Saturday, April 21, 2007
Russian Gays Lose Case Against Moscow Mayor
MOSCOW - A Russian court on Friday threw out a lawsuit by two gay rights activists against Moscow mayor Yuri Luzhkov for publicly branding Gay Pride parades a "satanic act."
"The court has not found reasons to rule in favor of the suit," a spokesman for Moscow's Tverskoi district court said.
Luzhkov, who has run Moscow since 1992, has vowed to stop any attempt by homosexuals to march through Russia's capital this year.
The two gay rights activists, who organize such parades, filed a suit against Luzhkov in February demanding he retract his remark and pay them a symbolic 1,000 rubles ($39) each for moral damage.
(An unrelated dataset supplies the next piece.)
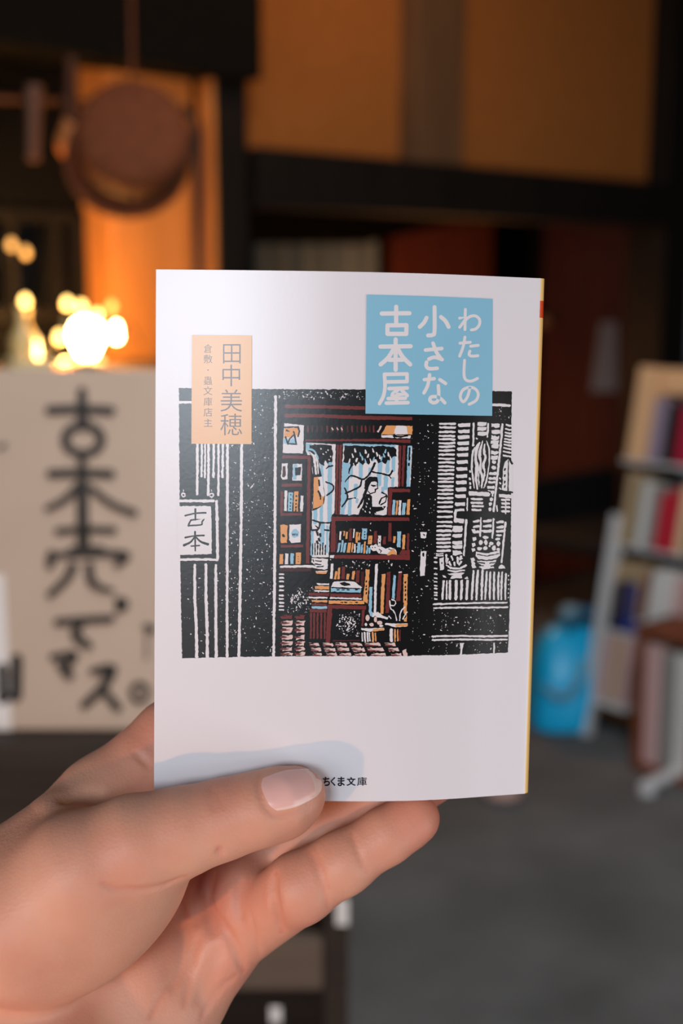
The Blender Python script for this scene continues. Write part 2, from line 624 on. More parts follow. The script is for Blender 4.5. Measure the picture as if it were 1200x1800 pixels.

"It was a joke of a process with violations of all the legal procedures of a civil case," one of the complainants, Nikolai Alexeyev, told Reuters after the court ruling.
He said the judge had not examined their arguments, made no comment on the tone of Luzhkov's remark and was overly casual.
"I have never seen anything like this in my life: the judge came out of her room and announced the decision not from the judge's seat but from the doorway.
"All she lacked was a muffin and a cup of tea."
Alexeyev quoted Luzhkov's spokeswoman in court as saying the mayor had violated no laws but simply exercised his right to free speech.
Last year Moscow authorities banned gay activists from holding a parade. When the march went ahead despite the ban, the activists were detained by police, abused by militant Christians and attacked by neo-Nazis.
In January Alexeyev, who was one of the parade's organizers, filed a suit at the Strasbourg-based European Court of Human Rights against Russia for banning the march, demanding 20$26,340 compensation.
Russia decriminalized homosexuality in 1993. Tolerance is slowly rising, with a handful of gay clubs opening in large cities since the Soviet Union collapsed. But the country has no high-profile homosexual politicians or business leaders.
Alexeyev said he would appeal against Friday's ruling.